There are already many Braille initiatives out there. But how can we, in one year’s time, pull some initiatives together to have more access to Braille to people around the world?
We have the work of the World Braille Council. We have many Braille-related podcasts. And we have many web resources. But how can ICEVI and WBU create a movement of improved access over one year?
Outside the entrance of this hall, there is a booth, a stall. It is the Braille literacy campaign stall. There is a person there and there are resources.
You can sign up there to our mailing list because we will want all your organizations and your individual efforts to contribute to our campaign.
We will want you to add your logos to our website, WBU and ICEVI website. And we will contact each of the ICEVI seven regions and the WBU six regions so that you can provide direct input.
But more importantly, every individual is going to give you an email address that you can email your ideas and contributions as individual grassroots people.
That email address is braillecampaign@icevi.org.
You will, as an individual and organization, be able to contribute your great ideas and initiatives.
Our campaign for this year has got three broad working strands.

Those are information sharing of resources, because we don’t want to reinvent the wheel. We want to gather what you are already doing.
The second strand of work is advocacy videos. We can record during this conference or afterwards your own advocacy video where you testify what you use braille for and what people can use it for.

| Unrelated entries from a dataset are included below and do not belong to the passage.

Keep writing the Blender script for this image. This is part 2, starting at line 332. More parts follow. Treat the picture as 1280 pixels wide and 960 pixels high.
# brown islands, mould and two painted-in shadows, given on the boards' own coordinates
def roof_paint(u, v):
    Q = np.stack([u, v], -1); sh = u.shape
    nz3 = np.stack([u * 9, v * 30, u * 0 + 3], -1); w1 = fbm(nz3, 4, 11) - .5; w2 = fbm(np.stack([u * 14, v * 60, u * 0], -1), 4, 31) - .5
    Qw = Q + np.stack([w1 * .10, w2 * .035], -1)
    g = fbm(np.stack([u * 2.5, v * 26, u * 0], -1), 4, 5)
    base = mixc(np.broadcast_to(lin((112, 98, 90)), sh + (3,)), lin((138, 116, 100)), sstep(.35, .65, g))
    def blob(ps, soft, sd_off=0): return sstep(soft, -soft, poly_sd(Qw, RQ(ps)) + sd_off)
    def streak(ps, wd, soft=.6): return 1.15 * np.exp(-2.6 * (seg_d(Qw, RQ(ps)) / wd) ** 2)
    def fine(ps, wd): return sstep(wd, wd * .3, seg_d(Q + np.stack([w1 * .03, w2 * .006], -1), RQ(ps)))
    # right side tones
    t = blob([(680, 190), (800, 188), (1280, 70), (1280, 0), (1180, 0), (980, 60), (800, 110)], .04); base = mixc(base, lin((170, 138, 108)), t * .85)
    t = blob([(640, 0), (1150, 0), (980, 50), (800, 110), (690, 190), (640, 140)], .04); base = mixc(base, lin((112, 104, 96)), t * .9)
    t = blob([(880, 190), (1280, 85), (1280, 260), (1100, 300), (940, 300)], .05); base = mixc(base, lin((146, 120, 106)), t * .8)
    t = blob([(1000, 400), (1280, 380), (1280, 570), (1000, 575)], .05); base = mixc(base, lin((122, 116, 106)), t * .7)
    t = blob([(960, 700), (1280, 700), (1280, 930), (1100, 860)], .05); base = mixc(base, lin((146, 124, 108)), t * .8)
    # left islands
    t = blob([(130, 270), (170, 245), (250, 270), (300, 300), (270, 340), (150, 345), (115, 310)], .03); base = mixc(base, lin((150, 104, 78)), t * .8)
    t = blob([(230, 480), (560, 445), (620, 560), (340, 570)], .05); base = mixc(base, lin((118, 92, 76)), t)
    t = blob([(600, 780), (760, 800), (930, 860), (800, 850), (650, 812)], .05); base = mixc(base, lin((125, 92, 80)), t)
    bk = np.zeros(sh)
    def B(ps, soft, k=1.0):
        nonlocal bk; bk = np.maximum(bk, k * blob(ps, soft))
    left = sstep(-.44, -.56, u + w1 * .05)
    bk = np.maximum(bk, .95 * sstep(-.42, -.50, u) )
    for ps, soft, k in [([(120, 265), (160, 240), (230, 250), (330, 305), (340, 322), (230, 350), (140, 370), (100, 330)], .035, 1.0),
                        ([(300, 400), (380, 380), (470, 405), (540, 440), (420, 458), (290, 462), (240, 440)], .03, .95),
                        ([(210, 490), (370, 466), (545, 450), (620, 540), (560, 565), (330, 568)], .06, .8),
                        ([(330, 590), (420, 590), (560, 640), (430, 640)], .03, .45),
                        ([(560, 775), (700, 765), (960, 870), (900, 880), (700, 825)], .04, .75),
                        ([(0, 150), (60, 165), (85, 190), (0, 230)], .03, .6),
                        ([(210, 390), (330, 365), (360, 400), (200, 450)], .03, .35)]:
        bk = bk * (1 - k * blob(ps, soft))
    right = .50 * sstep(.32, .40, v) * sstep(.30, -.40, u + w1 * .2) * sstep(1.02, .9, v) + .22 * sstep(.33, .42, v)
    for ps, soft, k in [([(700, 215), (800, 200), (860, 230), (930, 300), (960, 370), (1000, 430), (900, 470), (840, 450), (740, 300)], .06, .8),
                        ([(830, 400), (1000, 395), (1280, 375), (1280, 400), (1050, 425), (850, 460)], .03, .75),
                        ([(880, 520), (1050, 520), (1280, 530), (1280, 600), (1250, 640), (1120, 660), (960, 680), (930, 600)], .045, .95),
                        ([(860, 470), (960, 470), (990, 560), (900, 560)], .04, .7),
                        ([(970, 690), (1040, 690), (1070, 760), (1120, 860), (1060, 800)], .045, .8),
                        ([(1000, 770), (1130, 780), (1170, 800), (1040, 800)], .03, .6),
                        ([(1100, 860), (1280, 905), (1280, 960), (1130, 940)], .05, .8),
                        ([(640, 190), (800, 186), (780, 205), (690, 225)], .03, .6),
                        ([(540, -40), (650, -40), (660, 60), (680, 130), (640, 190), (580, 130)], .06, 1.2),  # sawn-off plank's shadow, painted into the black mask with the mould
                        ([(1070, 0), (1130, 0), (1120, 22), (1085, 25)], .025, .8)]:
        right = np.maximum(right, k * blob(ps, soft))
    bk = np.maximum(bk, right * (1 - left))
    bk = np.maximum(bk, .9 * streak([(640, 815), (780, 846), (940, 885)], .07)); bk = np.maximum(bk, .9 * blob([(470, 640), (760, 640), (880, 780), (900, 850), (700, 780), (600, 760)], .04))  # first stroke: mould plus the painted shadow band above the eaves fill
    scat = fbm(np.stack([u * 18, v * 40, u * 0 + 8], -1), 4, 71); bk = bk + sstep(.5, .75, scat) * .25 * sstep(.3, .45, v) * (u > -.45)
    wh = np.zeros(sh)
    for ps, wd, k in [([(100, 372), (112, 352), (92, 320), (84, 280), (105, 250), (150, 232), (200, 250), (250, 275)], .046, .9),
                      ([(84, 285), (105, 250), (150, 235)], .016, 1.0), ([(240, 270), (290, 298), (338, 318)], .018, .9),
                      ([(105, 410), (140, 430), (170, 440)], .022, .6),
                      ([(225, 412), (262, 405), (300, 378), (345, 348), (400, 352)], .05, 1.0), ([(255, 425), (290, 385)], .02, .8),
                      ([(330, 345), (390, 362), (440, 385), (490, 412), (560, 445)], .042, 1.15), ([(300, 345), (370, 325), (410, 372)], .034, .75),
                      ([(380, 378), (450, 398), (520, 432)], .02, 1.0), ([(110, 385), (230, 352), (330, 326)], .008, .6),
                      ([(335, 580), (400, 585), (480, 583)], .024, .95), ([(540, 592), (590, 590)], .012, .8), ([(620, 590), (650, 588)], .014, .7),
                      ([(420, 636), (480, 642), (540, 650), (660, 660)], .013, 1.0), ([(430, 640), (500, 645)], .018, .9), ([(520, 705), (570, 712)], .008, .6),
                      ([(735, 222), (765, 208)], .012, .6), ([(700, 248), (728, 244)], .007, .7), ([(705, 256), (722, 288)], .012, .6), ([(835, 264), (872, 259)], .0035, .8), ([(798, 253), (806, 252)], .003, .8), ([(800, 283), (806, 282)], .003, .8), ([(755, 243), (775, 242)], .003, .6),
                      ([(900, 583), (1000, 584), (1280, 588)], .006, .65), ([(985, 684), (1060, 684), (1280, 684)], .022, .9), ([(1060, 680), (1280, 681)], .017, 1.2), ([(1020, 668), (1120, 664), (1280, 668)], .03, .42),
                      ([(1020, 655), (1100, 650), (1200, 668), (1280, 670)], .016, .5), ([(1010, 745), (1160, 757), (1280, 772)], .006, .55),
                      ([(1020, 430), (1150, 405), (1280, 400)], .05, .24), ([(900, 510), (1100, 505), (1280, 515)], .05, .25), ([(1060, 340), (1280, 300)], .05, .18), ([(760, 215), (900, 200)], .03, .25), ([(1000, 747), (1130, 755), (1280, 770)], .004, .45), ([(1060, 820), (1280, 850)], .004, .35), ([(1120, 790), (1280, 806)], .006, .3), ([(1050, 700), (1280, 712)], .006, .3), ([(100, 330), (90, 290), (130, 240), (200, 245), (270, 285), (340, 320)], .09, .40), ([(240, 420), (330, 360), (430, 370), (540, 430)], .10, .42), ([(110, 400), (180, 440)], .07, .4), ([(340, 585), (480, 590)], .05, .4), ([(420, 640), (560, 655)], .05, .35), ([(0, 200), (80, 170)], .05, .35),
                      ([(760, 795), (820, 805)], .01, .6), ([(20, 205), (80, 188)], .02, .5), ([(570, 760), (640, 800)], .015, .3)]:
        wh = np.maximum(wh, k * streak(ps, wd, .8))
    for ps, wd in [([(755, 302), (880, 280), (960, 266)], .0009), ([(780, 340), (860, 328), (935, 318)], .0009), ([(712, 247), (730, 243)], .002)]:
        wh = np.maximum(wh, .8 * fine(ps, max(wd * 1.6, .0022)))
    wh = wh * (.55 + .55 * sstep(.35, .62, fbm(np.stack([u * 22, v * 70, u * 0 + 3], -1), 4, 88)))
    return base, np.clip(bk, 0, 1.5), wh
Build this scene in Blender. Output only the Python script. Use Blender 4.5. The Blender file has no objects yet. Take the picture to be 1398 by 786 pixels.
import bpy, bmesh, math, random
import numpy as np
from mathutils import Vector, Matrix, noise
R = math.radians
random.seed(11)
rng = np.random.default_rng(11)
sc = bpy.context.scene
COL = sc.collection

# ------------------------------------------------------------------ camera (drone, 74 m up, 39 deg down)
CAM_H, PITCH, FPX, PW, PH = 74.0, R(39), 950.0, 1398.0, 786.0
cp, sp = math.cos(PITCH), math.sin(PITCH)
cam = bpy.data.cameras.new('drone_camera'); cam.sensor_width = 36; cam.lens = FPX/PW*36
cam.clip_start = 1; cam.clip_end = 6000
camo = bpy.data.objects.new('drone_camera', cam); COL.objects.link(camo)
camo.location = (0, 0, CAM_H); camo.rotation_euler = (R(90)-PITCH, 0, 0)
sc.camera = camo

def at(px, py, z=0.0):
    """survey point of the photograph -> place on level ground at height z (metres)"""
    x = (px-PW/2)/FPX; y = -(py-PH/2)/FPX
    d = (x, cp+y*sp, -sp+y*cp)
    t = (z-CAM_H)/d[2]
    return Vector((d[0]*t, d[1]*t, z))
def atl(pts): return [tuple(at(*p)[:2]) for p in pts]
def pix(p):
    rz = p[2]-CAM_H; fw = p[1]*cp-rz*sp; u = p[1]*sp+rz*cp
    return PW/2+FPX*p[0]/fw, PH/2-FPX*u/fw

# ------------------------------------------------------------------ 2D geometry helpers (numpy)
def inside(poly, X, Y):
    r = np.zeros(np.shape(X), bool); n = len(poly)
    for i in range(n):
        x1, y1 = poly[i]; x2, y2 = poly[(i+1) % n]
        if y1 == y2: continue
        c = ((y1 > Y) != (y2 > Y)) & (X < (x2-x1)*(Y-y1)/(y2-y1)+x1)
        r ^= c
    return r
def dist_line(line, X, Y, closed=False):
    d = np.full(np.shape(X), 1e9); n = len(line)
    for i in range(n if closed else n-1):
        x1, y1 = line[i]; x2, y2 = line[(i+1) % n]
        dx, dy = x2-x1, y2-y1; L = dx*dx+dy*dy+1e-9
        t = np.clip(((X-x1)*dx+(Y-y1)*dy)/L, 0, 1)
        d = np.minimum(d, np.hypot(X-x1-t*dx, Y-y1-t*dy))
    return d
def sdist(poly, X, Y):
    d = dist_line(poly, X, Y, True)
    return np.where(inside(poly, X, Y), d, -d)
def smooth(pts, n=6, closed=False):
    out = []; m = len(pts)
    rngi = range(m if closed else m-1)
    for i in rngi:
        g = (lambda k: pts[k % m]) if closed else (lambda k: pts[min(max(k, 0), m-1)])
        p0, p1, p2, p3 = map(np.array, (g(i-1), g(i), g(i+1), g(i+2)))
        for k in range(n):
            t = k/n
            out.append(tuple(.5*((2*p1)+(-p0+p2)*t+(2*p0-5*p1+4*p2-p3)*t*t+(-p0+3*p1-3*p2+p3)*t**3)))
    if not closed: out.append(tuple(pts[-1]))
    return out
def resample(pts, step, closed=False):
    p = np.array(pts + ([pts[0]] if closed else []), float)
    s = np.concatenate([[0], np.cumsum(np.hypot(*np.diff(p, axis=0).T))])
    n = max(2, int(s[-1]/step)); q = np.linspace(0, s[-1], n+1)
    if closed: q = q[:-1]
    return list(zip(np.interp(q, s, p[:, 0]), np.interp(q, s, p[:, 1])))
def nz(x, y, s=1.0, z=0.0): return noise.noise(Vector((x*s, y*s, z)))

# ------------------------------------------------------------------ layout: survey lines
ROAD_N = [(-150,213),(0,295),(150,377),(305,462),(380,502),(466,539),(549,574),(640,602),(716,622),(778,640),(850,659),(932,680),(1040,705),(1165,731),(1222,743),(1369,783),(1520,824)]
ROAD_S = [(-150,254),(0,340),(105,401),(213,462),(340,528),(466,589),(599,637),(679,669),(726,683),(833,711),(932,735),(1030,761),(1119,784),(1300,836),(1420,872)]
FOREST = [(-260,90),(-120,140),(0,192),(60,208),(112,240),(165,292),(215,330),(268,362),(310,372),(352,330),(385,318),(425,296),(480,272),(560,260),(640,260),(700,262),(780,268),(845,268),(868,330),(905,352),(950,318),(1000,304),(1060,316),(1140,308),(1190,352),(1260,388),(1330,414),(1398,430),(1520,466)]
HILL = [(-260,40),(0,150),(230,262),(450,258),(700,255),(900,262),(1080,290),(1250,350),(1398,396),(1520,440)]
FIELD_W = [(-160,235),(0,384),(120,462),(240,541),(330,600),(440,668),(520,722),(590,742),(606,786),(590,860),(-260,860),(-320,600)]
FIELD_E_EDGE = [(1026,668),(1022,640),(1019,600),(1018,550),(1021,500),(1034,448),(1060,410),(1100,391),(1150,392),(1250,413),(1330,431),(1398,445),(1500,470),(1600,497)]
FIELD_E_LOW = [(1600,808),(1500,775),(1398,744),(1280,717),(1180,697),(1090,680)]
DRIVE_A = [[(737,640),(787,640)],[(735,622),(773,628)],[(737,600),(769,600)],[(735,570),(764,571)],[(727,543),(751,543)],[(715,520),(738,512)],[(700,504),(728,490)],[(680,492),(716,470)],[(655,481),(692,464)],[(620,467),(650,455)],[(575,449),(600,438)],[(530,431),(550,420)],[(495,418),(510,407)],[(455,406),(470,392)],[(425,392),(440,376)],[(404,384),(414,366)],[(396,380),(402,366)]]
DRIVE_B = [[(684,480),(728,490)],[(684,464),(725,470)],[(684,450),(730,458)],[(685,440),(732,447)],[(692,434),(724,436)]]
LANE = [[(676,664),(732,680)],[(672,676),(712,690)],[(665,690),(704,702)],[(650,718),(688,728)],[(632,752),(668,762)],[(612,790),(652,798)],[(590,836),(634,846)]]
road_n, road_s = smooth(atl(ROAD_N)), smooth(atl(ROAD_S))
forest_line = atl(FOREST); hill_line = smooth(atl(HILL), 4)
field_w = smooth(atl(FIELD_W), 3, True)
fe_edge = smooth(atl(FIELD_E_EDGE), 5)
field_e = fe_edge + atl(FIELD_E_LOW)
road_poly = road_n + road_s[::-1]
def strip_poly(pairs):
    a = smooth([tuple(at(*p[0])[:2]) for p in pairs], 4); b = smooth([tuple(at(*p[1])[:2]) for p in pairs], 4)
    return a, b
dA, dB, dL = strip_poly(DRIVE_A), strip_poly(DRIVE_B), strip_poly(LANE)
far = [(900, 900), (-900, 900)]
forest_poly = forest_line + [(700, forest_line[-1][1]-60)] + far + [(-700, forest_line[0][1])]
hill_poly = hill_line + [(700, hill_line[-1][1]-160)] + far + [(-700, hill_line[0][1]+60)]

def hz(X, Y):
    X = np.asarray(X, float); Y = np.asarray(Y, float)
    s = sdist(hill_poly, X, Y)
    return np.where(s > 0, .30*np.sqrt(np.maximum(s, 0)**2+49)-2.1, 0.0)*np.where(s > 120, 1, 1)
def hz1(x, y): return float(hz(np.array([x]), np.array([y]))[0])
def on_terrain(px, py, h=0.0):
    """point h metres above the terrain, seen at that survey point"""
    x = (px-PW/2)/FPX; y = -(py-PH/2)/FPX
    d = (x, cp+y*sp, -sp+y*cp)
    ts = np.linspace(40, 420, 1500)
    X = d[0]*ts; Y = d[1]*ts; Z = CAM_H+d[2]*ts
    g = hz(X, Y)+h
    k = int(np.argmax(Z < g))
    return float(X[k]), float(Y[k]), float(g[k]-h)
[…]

Nothing is as powerful as a personal story.
The third work strand is research. We want to gather research so that we can give those findings to the world.
But we also want to ask for your research ideas so that we can work with tertiary institutions and others to influence research in the area of braille.
So just repeating, for those three strands for you to become involved in, information and resource sharing, advocacy videos, your personal stories, and research.

Last but not least, braille has carried us for 200 years. Let’s ensure that we provide total access to braille to every possible learner. Obrigado. Thank you.